Concentration of Measure for the Analysis of Randomized Algorithms

by Devdatt P. Dubhashi, Alessandro Panconesi

Randomized algorithms have become a central part of the algorithms curriculum based on their increasingly widespread use in modern applications. This book presents a coherent and unified treatment of probabilistic techniques for obtaining high- probability estimates on the performance of randomized algorithms. It covers the basic tool kit from the Chernoff-Hoeffding (CH) bounds to more sophisticated techniques like Martingales and isoperimetric inequalities, as well as some recent developments like Talagrand's inequality, transportation cost inequalities, and log-Sobolev inequalities. Along the way, variations on the basic theme are examined, such as CH bounds in dependent settings. The authors emphasize comparative study of the different methods, highlighting respective strengths and weaknesses in concrete example applications. The exposition is tailored to discrete settings sufficient for the analysis of algorithms, avoiding unnecessary measure-theoretic details, thus making the book accessible to computer scientists as well as probabilists and discrete mathematicians.

Genres: Computer Science

214 pages, Hardcover

First published June 15, 2009

Reviews

[Thore Husfeldt · Rating 5 out of 5]

Splendidly written, crisp, insightful, ambitious, and highly polished.

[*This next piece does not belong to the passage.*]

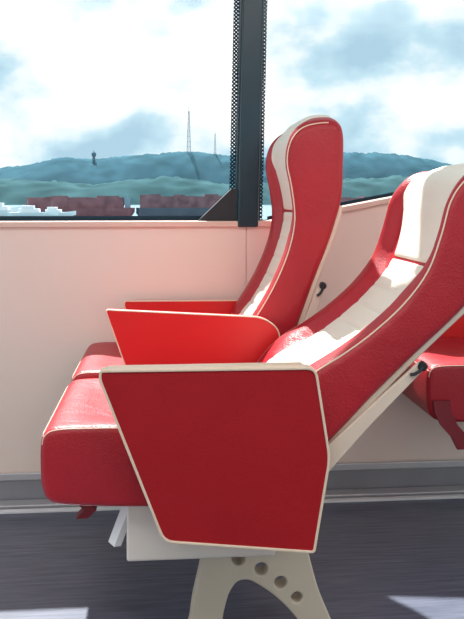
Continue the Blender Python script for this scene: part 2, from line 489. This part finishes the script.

[Altug Karakurt · Rating 1 out of 5]

TL;DR This is THE worst textbook I have ever laid eyes on.

We studied this book as a group of 7 graduate electrical engineering students, so I'm pretty sure this is not a "oh it was too advanced, it went over your head" kind of bad experiences.

The first chapter is great. Concise, to-the-point and intuitive. I liked the flow of the text a lot and I was looking forward to the following chapters. After this point everything went downhill.

Second chapter was not horrible. The examples were a little too detailed and they took some work to understand. More importantly, most of the intermediate (and sometimes crucial) steps are either skipped or left to the reader without any hints, etc. Exercises are beneficial only when they serve as repetition or extension of a known concept, not when they are employed for the first time.

Third chapter was just a joke. There are typos in the THEOREM statements. Not the derivation, but the actual result. It was obvious that they stopped caring at this point. Some examples contain symbols and functions that are not defined. This is because they are copied from various papers and to understand what the hell is going on, you have to google the problem and try to find a match that also appears in the references of the book and read from there. Most of our time was spent on trying to understand "what the hell does he mean?" rather than thinking about the mathematical arguments.

Such a rich and interesting topic couldn't be butchered worse than this. How a textbook has so many typos, missing notation and blatantly copy-pasted examples is beyond me. Do yourself a favor and look for an alternative source.